:: Problem statement ::
Print exactly those lines that run from the beginning of the data to the line bearing "metal_chair(-.48,2.375,193)", inclusive.
— START —
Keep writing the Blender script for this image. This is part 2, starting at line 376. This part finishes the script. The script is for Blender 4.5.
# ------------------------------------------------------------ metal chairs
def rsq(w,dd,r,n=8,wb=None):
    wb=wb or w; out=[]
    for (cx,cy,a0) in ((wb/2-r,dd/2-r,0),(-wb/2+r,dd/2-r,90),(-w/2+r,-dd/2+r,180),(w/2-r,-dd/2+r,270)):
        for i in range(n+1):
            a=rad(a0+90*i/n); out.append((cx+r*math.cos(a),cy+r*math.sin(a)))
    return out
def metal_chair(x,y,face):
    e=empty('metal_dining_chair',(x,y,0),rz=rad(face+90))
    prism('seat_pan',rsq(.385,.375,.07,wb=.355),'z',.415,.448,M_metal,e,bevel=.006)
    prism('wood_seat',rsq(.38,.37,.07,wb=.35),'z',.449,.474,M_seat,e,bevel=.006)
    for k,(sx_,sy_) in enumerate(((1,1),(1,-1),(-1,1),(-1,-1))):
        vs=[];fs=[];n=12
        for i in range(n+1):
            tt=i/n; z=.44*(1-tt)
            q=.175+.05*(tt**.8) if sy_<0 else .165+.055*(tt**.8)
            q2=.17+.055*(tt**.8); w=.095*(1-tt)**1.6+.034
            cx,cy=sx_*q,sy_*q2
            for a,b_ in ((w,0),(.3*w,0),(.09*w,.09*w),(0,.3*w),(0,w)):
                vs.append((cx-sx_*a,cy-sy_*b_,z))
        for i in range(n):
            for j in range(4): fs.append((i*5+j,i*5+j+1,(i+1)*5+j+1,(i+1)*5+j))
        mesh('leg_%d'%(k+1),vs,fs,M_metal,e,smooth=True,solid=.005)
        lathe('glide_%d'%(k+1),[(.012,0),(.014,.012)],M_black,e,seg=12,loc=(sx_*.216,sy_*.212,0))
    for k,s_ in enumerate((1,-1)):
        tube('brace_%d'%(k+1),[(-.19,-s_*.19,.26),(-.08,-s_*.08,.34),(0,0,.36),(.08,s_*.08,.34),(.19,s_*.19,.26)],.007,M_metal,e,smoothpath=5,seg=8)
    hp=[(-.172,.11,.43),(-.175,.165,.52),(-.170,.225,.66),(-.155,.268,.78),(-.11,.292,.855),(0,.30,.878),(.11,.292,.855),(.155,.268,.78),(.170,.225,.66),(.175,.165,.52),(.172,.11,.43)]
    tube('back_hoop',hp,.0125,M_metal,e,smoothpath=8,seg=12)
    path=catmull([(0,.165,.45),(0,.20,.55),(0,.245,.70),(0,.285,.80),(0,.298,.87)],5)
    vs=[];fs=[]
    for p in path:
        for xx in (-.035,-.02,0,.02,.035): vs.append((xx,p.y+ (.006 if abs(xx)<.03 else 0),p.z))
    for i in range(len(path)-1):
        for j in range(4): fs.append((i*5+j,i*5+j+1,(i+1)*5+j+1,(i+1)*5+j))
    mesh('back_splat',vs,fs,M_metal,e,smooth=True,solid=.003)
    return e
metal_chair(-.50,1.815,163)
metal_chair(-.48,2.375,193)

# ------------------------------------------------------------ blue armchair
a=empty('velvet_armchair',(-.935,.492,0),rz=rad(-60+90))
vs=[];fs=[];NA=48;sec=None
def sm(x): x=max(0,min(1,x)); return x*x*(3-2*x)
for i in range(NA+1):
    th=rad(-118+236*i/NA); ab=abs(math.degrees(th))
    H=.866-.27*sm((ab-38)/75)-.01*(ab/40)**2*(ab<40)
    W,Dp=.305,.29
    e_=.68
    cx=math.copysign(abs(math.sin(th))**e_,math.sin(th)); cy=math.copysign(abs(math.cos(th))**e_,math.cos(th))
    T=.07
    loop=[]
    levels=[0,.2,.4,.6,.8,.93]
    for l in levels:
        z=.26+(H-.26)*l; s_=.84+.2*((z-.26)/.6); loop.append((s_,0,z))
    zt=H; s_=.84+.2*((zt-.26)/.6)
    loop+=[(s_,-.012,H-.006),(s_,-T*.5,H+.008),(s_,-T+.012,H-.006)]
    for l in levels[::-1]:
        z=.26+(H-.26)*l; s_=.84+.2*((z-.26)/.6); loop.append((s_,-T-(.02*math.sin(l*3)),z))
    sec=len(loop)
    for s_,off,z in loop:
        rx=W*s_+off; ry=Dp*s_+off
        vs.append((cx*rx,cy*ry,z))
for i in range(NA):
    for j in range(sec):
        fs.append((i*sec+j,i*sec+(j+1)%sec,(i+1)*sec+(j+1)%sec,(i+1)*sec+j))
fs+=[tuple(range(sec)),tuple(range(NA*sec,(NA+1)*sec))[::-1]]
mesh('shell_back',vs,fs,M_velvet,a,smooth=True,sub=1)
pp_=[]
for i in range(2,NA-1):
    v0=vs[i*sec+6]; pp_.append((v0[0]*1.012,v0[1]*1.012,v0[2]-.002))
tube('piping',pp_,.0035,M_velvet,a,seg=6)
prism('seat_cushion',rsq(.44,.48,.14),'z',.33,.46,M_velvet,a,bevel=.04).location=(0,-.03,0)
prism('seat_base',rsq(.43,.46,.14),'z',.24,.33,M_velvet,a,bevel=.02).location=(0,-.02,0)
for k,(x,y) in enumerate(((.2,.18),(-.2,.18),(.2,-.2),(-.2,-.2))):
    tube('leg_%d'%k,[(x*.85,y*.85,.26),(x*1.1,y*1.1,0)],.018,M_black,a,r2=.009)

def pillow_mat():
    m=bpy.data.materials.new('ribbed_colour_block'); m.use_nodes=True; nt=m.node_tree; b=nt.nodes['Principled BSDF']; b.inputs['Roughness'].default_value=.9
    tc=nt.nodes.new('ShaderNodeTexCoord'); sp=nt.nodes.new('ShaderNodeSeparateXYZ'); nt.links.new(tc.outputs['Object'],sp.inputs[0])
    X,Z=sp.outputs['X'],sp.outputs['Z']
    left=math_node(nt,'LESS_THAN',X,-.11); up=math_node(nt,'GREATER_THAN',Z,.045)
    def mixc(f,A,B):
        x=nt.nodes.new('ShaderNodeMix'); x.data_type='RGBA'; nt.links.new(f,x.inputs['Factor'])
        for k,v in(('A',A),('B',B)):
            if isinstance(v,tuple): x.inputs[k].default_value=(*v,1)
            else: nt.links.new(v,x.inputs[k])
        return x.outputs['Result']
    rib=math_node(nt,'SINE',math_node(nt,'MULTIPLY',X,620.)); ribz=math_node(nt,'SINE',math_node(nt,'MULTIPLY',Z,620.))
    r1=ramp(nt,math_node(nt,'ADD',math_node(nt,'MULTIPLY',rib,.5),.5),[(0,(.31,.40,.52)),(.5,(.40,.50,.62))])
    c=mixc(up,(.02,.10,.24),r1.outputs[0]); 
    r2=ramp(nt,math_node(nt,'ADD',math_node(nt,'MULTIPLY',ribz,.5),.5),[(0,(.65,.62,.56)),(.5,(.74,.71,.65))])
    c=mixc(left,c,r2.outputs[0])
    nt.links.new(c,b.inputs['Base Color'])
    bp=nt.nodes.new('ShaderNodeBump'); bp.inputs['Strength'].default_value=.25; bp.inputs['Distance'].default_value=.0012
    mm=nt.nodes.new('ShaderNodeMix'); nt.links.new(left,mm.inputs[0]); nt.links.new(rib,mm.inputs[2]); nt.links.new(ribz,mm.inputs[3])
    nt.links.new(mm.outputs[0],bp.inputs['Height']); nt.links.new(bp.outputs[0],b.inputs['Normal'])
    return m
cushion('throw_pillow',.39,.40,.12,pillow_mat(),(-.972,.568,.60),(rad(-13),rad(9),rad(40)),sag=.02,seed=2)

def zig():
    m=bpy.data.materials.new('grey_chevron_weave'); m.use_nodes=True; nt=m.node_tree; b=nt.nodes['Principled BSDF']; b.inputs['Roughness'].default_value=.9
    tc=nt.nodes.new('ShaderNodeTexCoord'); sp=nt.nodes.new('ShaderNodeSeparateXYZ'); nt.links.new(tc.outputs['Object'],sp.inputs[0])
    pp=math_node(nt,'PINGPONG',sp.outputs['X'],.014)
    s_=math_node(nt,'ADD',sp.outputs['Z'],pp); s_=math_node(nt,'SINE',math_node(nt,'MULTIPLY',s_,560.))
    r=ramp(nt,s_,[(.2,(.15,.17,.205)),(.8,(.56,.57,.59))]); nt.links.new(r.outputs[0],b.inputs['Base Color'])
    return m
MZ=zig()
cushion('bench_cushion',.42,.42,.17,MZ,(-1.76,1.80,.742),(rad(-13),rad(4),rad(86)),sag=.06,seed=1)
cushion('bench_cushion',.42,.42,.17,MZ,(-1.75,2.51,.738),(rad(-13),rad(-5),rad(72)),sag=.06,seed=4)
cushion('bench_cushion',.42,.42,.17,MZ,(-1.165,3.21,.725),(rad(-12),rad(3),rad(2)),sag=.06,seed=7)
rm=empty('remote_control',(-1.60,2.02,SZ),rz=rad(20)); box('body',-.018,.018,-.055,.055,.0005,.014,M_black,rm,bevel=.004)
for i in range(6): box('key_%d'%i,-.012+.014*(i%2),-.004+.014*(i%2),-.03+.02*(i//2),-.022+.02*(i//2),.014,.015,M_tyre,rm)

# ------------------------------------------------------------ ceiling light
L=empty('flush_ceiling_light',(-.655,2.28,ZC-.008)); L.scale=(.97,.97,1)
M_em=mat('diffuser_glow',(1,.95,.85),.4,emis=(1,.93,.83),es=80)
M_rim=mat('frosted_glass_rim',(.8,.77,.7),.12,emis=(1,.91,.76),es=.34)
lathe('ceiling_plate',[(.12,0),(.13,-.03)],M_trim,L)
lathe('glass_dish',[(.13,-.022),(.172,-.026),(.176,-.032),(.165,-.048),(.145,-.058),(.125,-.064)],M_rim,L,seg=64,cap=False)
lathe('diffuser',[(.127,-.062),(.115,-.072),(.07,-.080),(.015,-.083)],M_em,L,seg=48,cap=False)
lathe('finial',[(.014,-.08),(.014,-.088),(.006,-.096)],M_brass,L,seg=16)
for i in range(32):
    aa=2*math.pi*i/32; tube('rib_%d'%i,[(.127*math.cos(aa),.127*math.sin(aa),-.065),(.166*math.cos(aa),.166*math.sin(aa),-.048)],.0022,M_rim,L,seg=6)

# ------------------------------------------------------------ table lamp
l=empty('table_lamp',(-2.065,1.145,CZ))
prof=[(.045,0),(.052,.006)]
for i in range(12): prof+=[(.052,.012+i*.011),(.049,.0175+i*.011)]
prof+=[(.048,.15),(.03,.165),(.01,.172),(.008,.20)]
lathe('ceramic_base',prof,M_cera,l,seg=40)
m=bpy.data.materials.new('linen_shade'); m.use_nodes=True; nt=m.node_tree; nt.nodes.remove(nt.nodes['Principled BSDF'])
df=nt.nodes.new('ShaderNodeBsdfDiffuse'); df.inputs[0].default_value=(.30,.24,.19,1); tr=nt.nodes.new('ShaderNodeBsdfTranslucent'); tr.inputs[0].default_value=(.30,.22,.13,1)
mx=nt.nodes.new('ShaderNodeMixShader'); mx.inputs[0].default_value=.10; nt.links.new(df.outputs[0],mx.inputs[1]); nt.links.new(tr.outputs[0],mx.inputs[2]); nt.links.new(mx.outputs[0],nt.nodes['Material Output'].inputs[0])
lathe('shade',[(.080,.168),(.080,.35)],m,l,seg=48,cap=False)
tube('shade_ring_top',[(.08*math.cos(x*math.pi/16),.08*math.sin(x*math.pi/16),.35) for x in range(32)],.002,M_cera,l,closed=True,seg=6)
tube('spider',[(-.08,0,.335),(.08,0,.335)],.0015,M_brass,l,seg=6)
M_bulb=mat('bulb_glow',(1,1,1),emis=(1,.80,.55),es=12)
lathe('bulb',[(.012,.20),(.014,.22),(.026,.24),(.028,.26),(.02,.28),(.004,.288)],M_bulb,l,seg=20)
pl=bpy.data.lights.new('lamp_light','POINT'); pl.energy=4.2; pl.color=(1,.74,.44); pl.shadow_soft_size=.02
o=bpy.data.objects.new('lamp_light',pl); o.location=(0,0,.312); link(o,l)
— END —
:: Task result ::
Keep writing the Blender script for this image. This is part 2, starting at line 376. This part finishes the script. The script is for Blender 4.5.
# ------------------------------------------------------------ metal chairs
def rsq(w,dd,r,n=8,wb=None):
    wb=wb or w; out=[]
    for (cx,cy,a0) in ((wb/2-r,dd/2-r,0),(-wb/2+r,dd/2-r,90),(-w/2+r,-dd/2+r,180),(w/2-r,-dd/2+r,270)):
        for i in range(n+1):
            a=rad(a0+90*i/n); out.append((cx+r*math.cos(a),cy+r*math.sin(a)))
    return out
def metal_chair(x,y,face):
    e=empty('metal_dining_chair',(x,y,0),rz=rad(face+90))
    prism('seat_pan',rsq(.385,.375,.07,wb=.355),'z',.415,.448,M_metal,e,bevel=.006)
    prism('wood_seat',rsq(.38,.37,.07,wb=.35),'z',.449,.474,M_seat,e,bevel=.006)
    for k,(sx_,sy_) in enumerate(((1,1),(1,-1),(-1,1),(-1,-1))):
        vs=[];fs=[];n=12
        for i in range(n+1):
            tt=i/n; z=.44*(1-tt)
            q=.175+.05*(tt**.8) if sy_<0 else .165+.055*(tt**.8)
            q2=.17+.055*(tt**.8); w=.095*(1-tt)**1.6+.034
            cx,cy=sx_*q,sy_*q2
            for a,b_ in ((w,0),(.3*w,0),(.09*w,.09*w),(0,.3*w),(0,w)):
                vs.append((cx-sx_*a,cy-sy_*b_,z))
        for i in range(n):
            for j in range(4): fs.append((i*5+j,i*5+j+1,(i+1)*5+j+1,(i+1)*5+j))
        mesh('leg_%d'%(k+1),vs,fs,M_metal,e,smooth=True,solid=.005)
        lathe('glide_%d'%(k+1),[(.012,0),(.014,.012)],M_black,e,seg=12,loc=(sx_*.216,sy_*.212,0))
    for k,s_ in enumerate((1,-1)):
        tube('brace_%d'%(k+1),[(-.19,-s_*.19,.26),(-.08,-s_*.08,.34),(0,0,.36),(.08,s_*.08,.34),(.19,s_*.19,.26)],.007,M_metal,e,smoothpath=5,seg=8)
    hp=[(-.172,.11,.43),(-.175,.165,.52),(-.170,.225,.66),(-.155,.268,.78),(-.11,.292,.855),(0,.30,.878),(.11,.292,.855),(.155,.268,.78),(.170,.225,.66),(.175,.165,.52),(.172,.11,.43)]
    tube('back_hoop',hp,.0125,M_metal,e,smoothpath=8,seg=12)
    path=catmull([(0,.165,.45),(0,.20,.55),(0,.245,.70),(0,.285,.80),(0,.298,.87)],5)
    vs=[];fs=[]
    for p in path:
        for xx in (-.035,-.02,0,.02,.035): vs.append((xx,p.y+ (.006 if abs(xx)<.03 else 0),p.z))
    for i in range(len(path)-1):
        for j in range(4): fs.append((i*5+j,i*5+j+1,(i+1)*5+j+1,(i+1)*5+j))
    mesh('back_splat',vs,fs,M_metal,e,smooth=True,solid=.003)
    return e
metal_chair(-.50,1.815,163)
metal_chair(-.48,2.375,193)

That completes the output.